The difference between classical design theory and modern design theory is exactly this: the changeability of the design is a criterion second only to whether it works at all.

When you study the older texts, you see the changeability criteria gradually slipping in. Ideas like SOLID, even stuff from the ’80s implicitly supports change. But it has a hole, and it’s a big one: It focuses on structural changeability and ignores operational changeability.

What do I mean? Old-school designs make predictions about what is likely to change, and those predictions inform the structure of the design, the look it has on that greenfield page, the boxes and labels and arrows.

What are the three criteria for operational changeability? We went over them a couple of days ago: 1) control, 2) monitoring, and 3) expression.

It’s here if you missed it:

CHT-Style Implementation

Classical designs don’t isolate "our" code from "their" code, they don’t emphasize control. Most of them are small problems with nothing like the complexity of a modern app’s relationship to its surrounding ecology.

Classical designs don’t regard tests and testability as design criteria. Coming from a greenfield blank-page unoccupied building point of view, we can test it at the end as a whole thing and we’ll be fine.

Classical designs do attend to expression, tho not, perhaps, as much as a change-harvester would. That might be a "level of zoom" issue as much as anything else. Change-harvesters obsess over expression because it’s so dominant as a factor in cost-of-change.

When I say that change-harvesting designs are different, I don’t mean to throw out everything we learned from older ideas.

On the contrary, not only did those older designs often incorporate structural changeability and attend to expression, they also laid out many of the basic patterns — design parts? — we can use to get high changeability, now that we see that it’s so valuable.

Older design theories certainly know about how to isolate one thing from another safely, and they certainly know about how to shape a design around testability. And we can use all of that.

What prompted all this? A respondent, as so often. Please do talk to me about these things, folks. Your questions, qomments, qritiques, and QWAN not only give me juice to make content, they give me ideas about the shape of that content.

Someone described something that happened to him that has happened to me also, many times. Someone objected to incorporating code into our design for the sole purpose of enhancing our operational changeability.

The gist: tests and testability should not change design.

The idea that tests and testability are first-class participants in design is called the Steerability Premise. It is the single biggest change in software design theory since the turn of the century. It is still quite commonly resisted.

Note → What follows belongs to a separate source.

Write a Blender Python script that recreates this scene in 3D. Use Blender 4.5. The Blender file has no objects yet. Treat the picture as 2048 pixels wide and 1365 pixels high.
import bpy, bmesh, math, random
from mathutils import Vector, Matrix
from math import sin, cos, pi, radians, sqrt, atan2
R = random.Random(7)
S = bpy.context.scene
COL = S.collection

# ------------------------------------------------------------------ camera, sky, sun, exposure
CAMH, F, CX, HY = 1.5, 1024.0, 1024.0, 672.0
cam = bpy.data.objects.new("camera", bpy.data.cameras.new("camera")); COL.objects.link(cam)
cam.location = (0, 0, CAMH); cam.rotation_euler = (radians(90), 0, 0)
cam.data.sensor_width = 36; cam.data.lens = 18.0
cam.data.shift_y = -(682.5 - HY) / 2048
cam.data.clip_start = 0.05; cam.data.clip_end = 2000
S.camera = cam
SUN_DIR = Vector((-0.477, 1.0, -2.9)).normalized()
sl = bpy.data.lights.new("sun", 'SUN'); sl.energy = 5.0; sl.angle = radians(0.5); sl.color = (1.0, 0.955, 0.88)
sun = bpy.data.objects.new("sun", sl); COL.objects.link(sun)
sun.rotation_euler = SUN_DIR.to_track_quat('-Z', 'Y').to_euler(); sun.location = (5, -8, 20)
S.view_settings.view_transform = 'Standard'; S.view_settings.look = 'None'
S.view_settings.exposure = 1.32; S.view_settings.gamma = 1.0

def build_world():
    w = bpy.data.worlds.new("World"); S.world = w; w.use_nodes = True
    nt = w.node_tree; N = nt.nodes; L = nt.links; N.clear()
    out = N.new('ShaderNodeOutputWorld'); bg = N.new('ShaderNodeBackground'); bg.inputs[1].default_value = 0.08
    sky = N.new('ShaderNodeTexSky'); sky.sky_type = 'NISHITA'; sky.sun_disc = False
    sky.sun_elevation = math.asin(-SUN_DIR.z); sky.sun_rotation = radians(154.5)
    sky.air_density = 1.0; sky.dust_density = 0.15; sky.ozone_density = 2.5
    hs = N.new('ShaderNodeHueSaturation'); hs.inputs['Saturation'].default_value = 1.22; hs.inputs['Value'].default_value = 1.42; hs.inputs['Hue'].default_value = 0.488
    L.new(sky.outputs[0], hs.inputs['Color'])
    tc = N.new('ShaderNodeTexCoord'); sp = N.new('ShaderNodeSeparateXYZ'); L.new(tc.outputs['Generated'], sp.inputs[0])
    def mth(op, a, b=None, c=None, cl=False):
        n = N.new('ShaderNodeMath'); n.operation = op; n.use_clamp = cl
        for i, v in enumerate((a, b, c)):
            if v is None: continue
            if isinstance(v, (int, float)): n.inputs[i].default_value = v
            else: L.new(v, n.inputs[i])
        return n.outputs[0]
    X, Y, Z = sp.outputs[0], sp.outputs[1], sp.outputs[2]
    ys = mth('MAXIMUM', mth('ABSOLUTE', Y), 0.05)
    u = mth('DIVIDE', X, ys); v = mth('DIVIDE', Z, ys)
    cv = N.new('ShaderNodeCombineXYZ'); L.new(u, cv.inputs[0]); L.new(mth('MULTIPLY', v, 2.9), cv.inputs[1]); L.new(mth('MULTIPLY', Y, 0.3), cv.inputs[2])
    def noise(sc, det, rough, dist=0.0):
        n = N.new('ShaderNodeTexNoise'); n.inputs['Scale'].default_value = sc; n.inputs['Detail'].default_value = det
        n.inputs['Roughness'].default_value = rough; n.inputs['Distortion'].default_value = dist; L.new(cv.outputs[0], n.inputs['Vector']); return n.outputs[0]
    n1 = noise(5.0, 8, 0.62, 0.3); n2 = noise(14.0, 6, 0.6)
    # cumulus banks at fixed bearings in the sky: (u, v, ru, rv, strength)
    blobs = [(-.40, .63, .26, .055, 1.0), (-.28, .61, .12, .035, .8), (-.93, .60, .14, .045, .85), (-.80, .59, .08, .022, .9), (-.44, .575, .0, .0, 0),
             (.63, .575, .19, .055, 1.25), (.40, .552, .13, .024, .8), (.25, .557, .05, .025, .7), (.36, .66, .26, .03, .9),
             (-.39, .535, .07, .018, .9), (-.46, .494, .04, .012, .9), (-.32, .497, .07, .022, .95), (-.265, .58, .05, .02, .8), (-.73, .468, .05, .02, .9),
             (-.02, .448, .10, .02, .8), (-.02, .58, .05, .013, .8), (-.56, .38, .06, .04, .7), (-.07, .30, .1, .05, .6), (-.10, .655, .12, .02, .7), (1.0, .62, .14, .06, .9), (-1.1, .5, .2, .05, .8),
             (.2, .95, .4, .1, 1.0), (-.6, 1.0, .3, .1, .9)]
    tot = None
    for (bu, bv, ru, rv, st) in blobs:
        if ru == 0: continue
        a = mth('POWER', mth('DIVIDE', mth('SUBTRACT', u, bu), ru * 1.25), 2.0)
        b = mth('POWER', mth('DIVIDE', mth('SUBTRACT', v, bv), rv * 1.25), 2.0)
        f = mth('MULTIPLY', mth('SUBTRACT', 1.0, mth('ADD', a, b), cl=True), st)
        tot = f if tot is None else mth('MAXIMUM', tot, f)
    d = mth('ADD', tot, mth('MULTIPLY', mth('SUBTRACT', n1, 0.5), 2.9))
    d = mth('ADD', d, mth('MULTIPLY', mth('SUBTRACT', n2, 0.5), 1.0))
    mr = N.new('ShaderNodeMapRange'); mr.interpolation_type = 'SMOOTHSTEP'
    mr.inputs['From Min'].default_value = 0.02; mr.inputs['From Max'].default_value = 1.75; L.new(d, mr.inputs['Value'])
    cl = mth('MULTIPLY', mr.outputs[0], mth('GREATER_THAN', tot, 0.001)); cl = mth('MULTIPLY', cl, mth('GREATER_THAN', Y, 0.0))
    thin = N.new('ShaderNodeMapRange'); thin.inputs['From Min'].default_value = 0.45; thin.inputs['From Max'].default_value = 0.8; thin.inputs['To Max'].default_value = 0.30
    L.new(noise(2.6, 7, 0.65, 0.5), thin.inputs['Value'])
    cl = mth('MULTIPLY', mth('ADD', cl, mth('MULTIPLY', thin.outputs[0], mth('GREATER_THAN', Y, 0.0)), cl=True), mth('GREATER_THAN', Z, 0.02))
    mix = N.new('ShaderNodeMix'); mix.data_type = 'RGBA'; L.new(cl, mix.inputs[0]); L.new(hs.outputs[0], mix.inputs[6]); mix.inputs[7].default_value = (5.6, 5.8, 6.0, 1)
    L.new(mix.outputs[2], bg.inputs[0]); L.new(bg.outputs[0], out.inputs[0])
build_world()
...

If you prefer the architectural metaphor: we can’t make people move out and move in again as we change the architecture. We have to make every change so that we get "same or better" experiences for those people. We need to know exactly what "same or better" means.

That means what we called "monitoring" above. We have to know the exact current state of our building or our creature before we change it, so we can change it in a way that is guaranteed to be same-or-better.

Even very modern design theory advocates, in my respondent’s case it was a big DDD fan — all serious developers should look into DDD and appreciate its ideas — and he was very troubled by the idea that the optimal design must include tests and testability.

Hopefully, I’ve given folks enough material here to formulate an answer when they’re challenged on this. If not, well, throw me some issues and I’ll take another swing.

The Steerability premise, that tests & testability are first-class design citizens, isn’t the only difference between old school design theory and change-harvesting design theory, but it is a major and obvious one.

A change-harvesters design imperative:

The best design is the design that most quickly puts an idea in direct contact with its market without sacrificing our ability to rapidly change that idea.

It enfolds classical design theory, but it extends, re-sorts and re-mixes it.